## EXERCISE REQUIREMENTS
Extract exactly those lines that lie between the start of the material and the line with "MT['hole'], wall, smooth=True)", including both boundary lines and no others.

-- Start --

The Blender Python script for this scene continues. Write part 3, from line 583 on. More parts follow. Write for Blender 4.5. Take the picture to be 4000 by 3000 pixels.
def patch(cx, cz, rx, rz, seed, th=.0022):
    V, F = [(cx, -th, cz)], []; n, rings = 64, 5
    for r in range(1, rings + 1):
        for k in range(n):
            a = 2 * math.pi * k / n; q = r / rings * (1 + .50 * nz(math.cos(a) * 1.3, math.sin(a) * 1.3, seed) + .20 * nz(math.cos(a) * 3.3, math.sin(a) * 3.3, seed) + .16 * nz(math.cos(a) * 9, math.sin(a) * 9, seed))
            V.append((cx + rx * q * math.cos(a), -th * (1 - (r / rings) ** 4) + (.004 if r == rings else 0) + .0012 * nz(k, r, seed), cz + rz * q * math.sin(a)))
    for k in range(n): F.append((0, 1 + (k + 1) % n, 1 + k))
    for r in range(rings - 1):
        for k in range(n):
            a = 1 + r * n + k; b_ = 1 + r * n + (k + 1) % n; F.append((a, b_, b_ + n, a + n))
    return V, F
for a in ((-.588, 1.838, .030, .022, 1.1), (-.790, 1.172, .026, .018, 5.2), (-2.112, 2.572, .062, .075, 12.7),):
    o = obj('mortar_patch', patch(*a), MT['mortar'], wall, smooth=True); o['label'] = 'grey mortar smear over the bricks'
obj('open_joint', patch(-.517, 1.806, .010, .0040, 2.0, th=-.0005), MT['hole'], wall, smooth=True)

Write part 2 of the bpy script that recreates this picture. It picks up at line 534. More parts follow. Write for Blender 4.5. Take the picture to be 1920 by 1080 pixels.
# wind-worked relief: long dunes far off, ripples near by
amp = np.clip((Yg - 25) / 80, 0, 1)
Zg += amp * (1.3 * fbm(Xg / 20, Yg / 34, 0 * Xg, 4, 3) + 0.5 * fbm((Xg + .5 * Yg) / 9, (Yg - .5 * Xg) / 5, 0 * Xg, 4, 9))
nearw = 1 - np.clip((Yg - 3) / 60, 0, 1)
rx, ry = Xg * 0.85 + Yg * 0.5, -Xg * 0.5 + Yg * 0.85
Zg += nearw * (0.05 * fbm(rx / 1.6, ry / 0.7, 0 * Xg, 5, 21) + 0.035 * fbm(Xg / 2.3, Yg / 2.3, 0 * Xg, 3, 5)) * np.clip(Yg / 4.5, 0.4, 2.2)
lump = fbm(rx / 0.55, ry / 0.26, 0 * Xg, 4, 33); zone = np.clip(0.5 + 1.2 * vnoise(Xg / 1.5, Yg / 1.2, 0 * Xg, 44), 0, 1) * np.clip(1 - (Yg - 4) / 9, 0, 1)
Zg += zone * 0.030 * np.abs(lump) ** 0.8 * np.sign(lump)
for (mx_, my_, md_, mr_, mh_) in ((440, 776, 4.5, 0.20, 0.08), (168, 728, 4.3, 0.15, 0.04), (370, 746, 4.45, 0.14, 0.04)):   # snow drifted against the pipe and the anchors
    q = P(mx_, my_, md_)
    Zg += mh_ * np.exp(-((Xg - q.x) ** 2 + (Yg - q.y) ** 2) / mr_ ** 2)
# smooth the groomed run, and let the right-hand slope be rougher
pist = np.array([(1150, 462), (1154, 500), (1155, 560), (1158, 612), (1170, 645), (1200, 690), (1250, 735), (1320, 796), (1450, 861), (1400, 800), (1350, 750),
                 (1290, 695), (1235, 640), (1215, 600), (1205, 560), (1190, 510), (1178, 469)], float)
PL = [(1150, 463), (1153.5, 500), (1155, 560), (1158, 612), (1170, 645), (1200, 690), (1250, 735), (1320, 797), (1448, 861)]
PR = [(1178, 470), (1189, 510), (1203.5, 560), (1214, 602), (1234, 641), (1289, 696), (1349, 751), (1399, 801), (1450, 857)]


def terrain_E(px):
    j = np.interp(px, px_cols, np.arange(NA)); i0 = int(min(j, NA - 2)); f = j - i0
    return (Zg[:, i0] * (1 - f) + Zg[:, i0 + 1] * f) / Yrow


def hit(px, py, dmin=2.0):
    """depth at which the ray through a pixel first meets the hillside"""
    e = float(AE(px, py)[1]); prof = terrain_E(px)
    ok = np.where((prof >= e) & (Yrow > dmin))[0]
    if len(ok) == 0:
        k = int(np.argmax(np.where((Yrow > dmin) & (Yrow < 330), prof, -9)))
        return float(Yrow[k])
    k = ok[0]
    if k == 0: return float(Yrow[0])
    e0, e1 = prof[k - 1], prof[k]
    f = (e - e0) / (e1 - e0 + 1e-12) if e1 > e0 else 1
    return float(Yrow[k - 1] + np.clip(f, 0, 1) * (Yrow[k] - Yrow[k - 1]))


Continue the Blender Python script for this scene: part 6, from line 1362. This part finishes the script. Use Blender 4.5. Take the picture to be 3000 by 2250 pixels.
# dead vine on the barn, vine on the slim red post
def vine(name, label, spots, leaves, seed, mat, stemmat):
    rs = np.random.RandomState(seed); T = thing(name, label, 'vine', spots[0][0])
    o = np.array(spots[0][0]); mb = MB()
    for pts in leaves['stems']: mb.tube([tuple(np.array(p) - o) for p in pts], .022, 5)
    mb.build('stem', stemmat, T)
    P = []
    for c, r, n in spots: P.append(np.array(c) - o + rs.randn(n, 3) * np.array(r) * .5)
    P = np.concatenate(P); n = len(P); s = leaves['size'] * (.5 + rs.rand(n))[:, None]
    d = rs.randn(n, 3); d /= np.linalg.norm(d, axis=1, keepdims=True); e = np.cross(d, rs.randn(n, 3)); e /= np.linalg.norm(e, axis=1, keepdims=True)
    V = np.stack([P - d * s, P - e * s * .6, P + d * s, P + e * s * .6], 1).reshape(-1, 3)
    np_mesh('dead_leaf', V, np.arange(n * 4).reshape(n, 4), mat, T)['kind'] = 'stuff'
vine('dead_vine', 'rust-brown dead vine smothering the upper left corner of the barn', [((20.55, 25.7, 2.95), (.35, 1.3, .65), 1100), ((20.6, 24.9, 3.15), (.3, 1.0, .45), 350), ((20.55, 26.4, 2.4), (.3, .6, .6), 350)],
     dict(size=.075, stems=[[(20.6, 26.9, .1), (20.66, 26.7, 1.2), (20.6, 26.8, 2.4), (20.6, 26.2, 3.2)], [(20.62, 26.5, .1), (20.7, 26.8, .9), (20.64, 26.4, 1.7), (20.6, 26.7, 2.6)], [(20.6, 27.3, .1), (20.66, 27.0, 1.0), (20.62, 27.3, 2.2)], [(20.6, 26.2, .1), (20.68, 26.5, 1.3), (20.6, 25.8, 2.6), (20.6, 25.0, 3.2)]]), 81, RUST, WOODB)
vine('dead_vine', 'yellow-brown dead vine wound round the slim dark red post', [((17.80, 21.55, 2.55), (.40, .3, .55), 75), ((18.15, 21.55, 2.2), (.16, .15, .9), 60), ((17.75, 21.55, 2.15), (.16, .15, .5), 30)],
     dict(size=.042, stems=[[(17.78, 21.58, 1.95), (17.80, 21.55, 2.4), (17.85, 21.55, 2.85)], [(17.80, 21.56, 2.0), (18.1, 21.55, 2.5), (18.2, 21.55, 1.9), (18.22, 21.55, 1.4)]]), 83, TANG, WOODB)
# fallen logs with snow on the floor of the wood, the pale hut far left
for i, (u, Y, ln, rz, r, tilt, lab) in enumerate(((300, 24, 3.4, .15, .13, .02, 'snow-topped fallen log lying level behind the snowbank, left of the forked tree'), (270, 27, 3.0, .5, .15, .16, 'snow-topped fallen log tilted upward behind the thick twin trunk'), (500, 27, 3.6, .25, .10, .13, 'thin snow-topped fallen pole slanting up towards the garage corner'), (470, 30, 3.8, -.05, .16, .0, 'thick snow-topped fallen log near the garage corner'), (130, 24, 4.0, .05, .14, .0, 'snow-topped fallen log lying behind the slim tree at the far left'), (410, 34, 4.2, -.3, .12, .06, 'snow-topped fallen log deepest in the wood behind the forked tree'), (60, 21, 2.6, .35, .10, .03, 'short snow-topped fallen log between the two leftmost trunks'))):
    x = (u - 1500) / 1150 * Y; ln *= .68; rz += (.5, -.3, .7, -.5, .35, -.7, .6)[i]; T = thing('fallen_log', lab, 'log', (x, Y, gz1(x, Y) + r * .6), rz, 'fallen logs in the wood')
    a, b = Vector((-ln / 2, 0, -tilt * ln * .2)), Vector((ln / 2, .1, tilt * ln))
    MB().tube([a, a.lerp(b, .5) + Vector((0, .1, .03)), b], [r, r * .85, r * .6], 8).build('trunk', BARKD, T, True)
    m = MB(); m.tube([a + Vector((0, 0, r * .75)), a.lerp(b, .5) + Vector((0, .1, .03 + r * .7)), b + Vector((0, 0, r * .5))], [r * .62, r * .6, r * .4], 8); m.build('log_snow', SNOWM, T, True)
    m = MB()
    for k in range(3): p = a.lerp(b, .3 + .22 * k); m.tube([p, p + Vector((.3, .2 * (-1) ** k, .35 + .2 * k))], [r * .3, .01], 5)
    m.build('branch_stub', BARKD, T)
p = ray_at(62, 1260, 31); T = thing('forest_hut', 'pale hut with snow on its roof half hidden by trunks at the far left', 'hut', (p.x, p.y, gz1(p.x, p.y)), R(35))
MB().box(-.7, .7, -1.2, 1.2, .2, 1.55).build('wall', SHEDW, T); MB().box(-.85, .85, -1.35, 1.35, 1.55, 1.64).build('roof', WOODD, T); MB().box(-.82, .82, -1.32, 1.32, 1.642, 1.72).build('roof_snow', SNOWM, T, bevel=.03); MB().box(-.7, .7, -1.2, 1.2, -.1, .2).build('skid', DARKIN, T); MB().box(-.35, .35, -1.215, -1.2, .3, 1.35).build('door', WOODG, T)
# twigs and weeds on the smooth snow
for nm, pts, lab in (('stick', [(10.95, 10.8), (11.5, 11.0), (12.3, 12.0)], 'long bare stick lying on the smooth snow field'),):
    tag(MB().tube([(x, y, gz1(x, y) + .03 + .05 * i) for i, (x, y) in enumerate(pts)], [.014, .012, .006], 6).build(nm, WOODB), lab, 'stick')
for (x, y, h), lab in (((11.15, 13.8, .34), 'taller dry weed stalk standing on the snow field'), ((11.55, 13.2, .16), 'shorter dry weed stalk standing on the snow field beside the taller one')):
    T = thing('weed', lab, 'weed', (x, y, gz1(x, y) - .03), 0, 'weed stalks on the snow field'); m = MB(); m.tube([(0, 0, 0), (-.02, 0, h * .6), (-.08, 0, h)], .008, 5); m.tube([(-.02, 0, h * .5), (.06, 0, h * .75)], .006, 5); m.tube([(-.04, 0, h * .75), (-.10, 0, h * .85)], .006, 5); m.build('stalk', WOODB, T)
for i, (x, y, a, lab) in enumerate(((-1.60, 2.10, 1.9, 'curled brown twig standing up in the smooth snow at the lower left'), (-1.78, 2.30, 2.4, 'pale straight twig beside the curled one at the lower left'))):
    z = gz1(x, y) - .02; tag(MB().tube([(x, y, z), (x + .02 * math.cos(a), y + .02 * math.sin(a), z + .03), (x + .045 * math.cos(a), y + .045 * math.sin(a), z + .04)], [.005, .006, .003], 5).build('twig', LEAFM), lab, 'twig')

-- End --

## RESPONSE TO THE EXERCISE
The Blender Python script for this scene continues. Write part 3, from line 583 on. More parts follow. Write for Blender 4.5. Take the picture to be 4000 by 3000 pixels.
def patch(cx, cz, rx, rz, seed, th=.0022):
    V, F = [(cx, -th, cz)], []; n, rings = 64, 5
    for r in range(1, rings + 1):
        for k in range(n):
            a = 2 * math.pi * k / n; q = r / rings * (1 + .50 * nz(math.cos(a) * 1.3, math.sin(a) * 1.3, seed) + .20 * nz(math.cos(a) * 3.3, math.sin(a) * 3.3, seed) + .16 * nz(math.cos(a) * 9, math.sin(a) * 9, seed))
            V.append((cx + rx * q * math.cos(a), -th * (1 - (r / rings) ** 4) + (.004 if r == rings else 0) + .0012 * nz(k, r, seed), cz + rz * q * math.sin(a)))
    for k in range(n): F.append((0, 1 + (k + 1) % n, 1 + k))
    for r in range(rings - 1):
        for k in range(n):
            a = 1 + r * n + k; b_ = 1 + r * n + (k + 1) % n; F.append((a, b_, b_ + n, a + n))
    return V, F
for a in ((-.588, 1.838, .030, .022, 1.1), (-.790, 1.172, .026, .018, 5.2), (-2.112, 2.572, .062, .075, 12.7),):
    o = obj('mortar_patch', patch(*a), MT['mortar'], wall, smooth=True); o['label'] = 'grey mortar smear over the bricks'
obj('open_joint', patch(-.517, 1.806, .010, .0040, 2.0, th=-.0005), MT['hole'], wall, smooth=True)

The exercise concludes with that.